> Exercise prompt
Take the lines from the beginning of the material through the line containing "bg.inputs[1].default_value = 0.14" and retype them exactly, leaving the pictures out.
————————
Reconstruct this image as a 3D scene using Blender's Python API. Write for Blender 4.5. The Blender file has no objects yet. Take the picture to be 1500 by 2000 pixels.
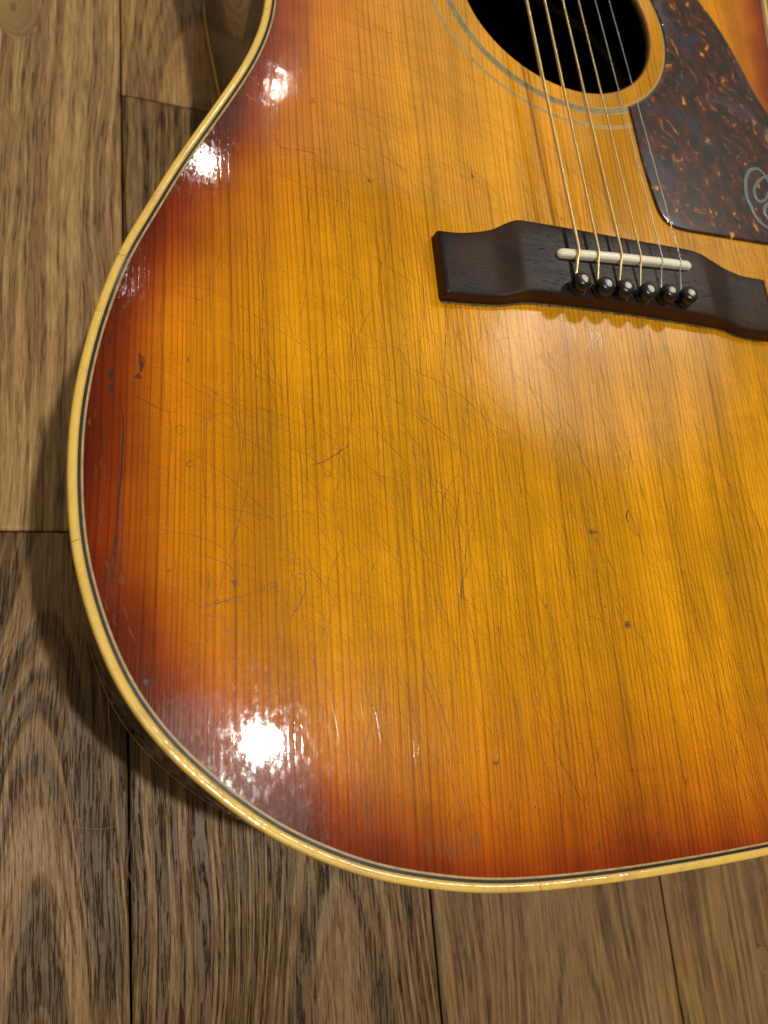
import bpy, bmesh, math, random
import numpy as np
from mathutils import Vector, Matrix, Euler
from mathutils.geometry import delaunay_2d_cdt

S = bpy.context.scene
COL = S.collection
MM = 0.001
random.seed(7)
rng = np.random.default_rng(11)

# ------------------------------------------------------------------ camera
cam_d = bpy.data.cameras.new('camera')
cam = bpy.data.objects.new('camera', cam_d)
COL.objects.link(cam)
cam.location = (-0.19177, -0.16899, 0.21990)
_az, _ay, _ax = -0.0878999, -0.3425042, 0.3046445
_c, _s = math.cos, math.sin
RX = Matrix(((1, 0, 0), (0, _c(_ax), -_s(_ax)), (0, _s(_ax), _c(_ax))))
RY = Matrix(((_c(_ay), 0, _s(_ay)), (0, 1, 0), (-_s(_ay), 0, _c(_ay))))
RZ = Matrix(((_c(_az), -_s(_az), 0), (_s(_az), _c(_az), 0), (0, 0, 1)))
cam.rotation_euler = (RZ @ RY @ RX).to_euler()
cam_d.sensor_fit = 'VERTICAL'
cam_d.sensor_height = 36.0
cam_d.lens = 1463.4 / 2000 * 36.0
cam_d.clip_start = 0.005
cam_d.clip_end = 60
cam_d.dof.use_dof = True
cam_d.dof.focus_distance = 0.262
cam_d.dof.aperture_fstop = 11.0
S.camera = cam

# ------------------------------------------------------------------ light
S.view_settings.view_transform = 'Standard'
S.view_settings.look = 'None'
S.view_settings.exposure = 0.30
S.view_settings.gamma = 1.0
W = bpy.data.worlds.new('World')
S.world = W
W.use_nodes = True
bg = W.node_tree.nodes['Background']
bg.inputs[0].default_value = (1.0, 0.84, 0.60, 1)
bg.inputs[1].default_value = 0.14

def lamp(name, at, direction, dist, size, power, color, size_y=None, shape='DISK', spread=180):
    """ceiling lamp placed so that it stands in `direction` from the point `at`"""
    d = Vector(direction).normalized()
    l = bpy.data.lights.new(name, 'AREA')
    l.shape = shape
    l.size = size
    if size_y: l.size_y = size_y
    l.energy = power
    l.color = color
    l.spread = math.radians(spread)
    o = bpy.data.objects.new(name, l)
    o.location = Vector(at) + d * dist
    o.rotation_euler = (-d).to_track_quat('-Z', 'Y').to_euler()
    COL.objects.link(o)
    return o

lamp('ceiling_spot', (-.150, -.164, 0), (.15, -.06, 1), 2.1, .066, 17.5, (1, .95, .86))
lamp('ceiling_spot', (-.1597, .0258, 0), (.075, .92, 1), 2.9, .026, 1.1, (1, .93, .82))
lamp('ceiling_spot', (-.1333, .0759, 0), (.20, 1.09, 1), 3.2, .022, .6, (1, .90, .75))
lamp('ceiling_spot', (-.1863, -.0242, 0), (-.07, .70, 1), 2.6, .045, .8, (1, .95, .9), .15, 'RECTANGLE')
lamp('ceiling_spot', (-.0134, -.0300, 0), (.80, .70, 1), 2.7, .24, 12, (1, .95, .84))
# the lit wall beyond the neck and the bright patch of ceiling round the lamp
lamp('lit_wall', (-.03, .07, 0), (.42, 1.50, 1), 3.0, 2.2, 3.2, (1, .86, .80), 1.5, 'RECTANGLE')
lamp('lit_ceiling', (-.15, -.165, 0), (.06, -.14, 1), 2.4, .75, 1.1, (.86, .88, 1))

# ------------------------------------------------------------------ node helper
class NT:
    def __init__(s, name):
        s.m = bpy.data.materials.new(name)
        s.m.use_nodes = True
        s.t = s.m.node_tree
        s.b = s.t.nodes['Principled BSDF']
    def n(s, typ, **kw):
        x = s.t.nodes.new(typ)
        for k, v in kw.items(): setattr(x, k, v)
        return x
    def put(s, sock, v):
        if isinstance(v, bpy.types.NodeSocket): s.t.links.new(v, sock)
        elif v is not None:
            if isinstance(v, (tuple, list)) and len(v) == 3 and sock.type == 'RGBA': v = (*v, 1)
            sock.default_value = v
    def ma(s, op, a, b=None, c=None, clamp=False):
        x = s.n('ShaderNodeMath', operation=op, use_clamp=clamp)
        s.put(x.inputs[0], a)
        if b is not None: s.put(x.inputs[1], b)
        if c is not None: s.put(x.inputs[2], c)
        return x.outputs[0]
    def vm(s, op, a, b=None):
        x = s.n('ShaderNodeVectorMath', operation=op)
        s.put(x.inputs[0], a)
        if b is not None: s.put(x.inputs[1], b)
        return x.outputs[0]
    def xyz(s, v):
        x = s.n('ShaderNodeSeparateXYZ'); s.put(x.inputs[0], v); return x.outputs
    def vec(s, a=0., b=0., c=0.):
        x = s.n('ShaderNodeCombineXYZ')
        for i, v in enumerate((a, b, c)): s.put(x.inputs[i], v)
        return x.outputs[0]
    def noise(s, v, scale=1., detail=2., rough=.5, dist=0., out='Fac'):
        x = s.n('ShaderNodeTexNoise')
        s.put(x.inputs['Vector'], v); x.inputs['Scale'].default_value = scale
        x.inputs['Detail'].default_value = detail; x.inputs['Roughness'].default_value = rough
        x.inputs['Distortion'].default_value = dist
        return x.outputs[out]
    def ramp(s, f, stops, interp='LINEAR'):
        x = s.n('ShaderNodeValToRGB'); x.color_ramp.interpolation = interp
        el = x.color_ramp.elements
        while len(el) > 1: el.remove(el[-1])
        for i, (p, c) in enumerate(stops):
            e = el[0] if i == 0 else el.new(p)
            e.position = p
            e.color = (c, c, c, 1) if not isinstance(c, tuple) else (*c, 1)
        s.put(x.inputs[0], f); return x.outputs[0]
    def mr(s, v, a, b, c=0., d=1., clamp=True, t='LINEAR'):
        x = s.n('ShaderNodeMapRange', clamp=clamp, interpolation_type=t)
        for i, q in enumerate((v, a, b, c, d)): s.put(x.inputs[i], q)
        return x.outputs[0]
    def mix(s, f, a, b, typ='MIX'):
        x = s.n('ShaderNodeMix', data_type='RGBA', blend_type=typ)
        s.put(x.inputs[0], f); s.put(x.inputs[6], a); s.put(x.inputs[7], b)
        return x.outputs[2]
    def scale(s, c, f):
        x = s.n('ShaderNodeVectorMath', operation='SCALE')
        s.put(x.inputs[0], c); s.put(x.inputs[3], f); return x.outputs[0]
    def bump(s, h, strength=1., dist=.001, normal=None):
        x = s.n('ShaderNodeBump'); x.inputs['Strength'].default_value = strength
        x.inputs['Distance'].default_value = dist
        s.put(x.inputs['Height'], h)
        if normal is not None: s.put(x.inputs['Normal'], normal)
        return x.outputs[0]
    def pos(s):
        return s.n('ShaderNodeTexCoord').outputs['Object']
    def set(s, **kw):
        for k, v in kw.items(): s.put(s.b.inputs[k.replace('_', ' ')], v)
        return s.m

def curved(t, p):
    """soft mottling used by the plain materials"""
    return t.noise(p, 60, 3)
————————
> Exercise solution
Reconstruct this image as a 3D scene using Blender's Python API. Write for Blender 4.5. The Blender file has no objects yet. Take the picture to be 1500 by 2000 pixels.
import bpy, bmesh, math, random
import numpy as np
from mathutils import Vector, Matrix, Euler
from mathutils.geometry import delaunay_2d_cdt

S = bpy.context.scene
COL = S.collection
MM = 0.001
random.seed(7)
rng = np.random.default_rng(11)

# ------------------------------------------------------------------ camera
cam_d = bpy.data.cameras.new('camera')
cam = bpy.data.objects.new('camera', cam_d)
COL.objects.link(cam)
cam.location = (-0.19177, -0.16899, 0.21990)
_az, _ay, _ax = -0.0878999, -0.3425042, 0.3046445
_c, _s = math.cos, math.sin
RX = Matrix(((1, 0, 0), (0, _c(_ax), -_s(_ax)), (0, _s(_ax), _c(_ax))))
RY = Matrix(((_c(_ay), 0, _s(_ay)), (0, 1, 0), (-_s(_ay), 0, _c(_ay))))
RZ = Matrix(((_c(_az), -_s(_az), 0), (_s(_az), _c(_az), 0), (0, 0, 1)))
cam.rotation_euler = (RZ @ RY @ RX).to_euler()
cam_d.sensor_fit = 'VERTICAL'
cam_d.sensor_height = 36.0
cam_d.lens = 1463.4 / 2000 * 36.0
cam_d.clip_start = 0.005
cam_d.clip_end = 60
cam_d.dof.use_dof = True
cam_d.dof.focus_distance = 0.262
cam_d.dof.aperture_fstop = 11.0
S.camera = cam

# ------------------------------------------------------------------ light
S.view_settings.view_transform = 'Standard'
S.view_settings.look = 'None'
S.view_settings.exposure = 0.30
S.view_settings.gamma = 1.0
W = bpy.data.worlds.new('World')
S.world = W
W.use_nodes = True
bg = W.node_tree.nodes['Background']
bg.inputs[0].default_value = (1.0, 0.84, 0.60, 1)
bg.inputs[1].default_value = 0.14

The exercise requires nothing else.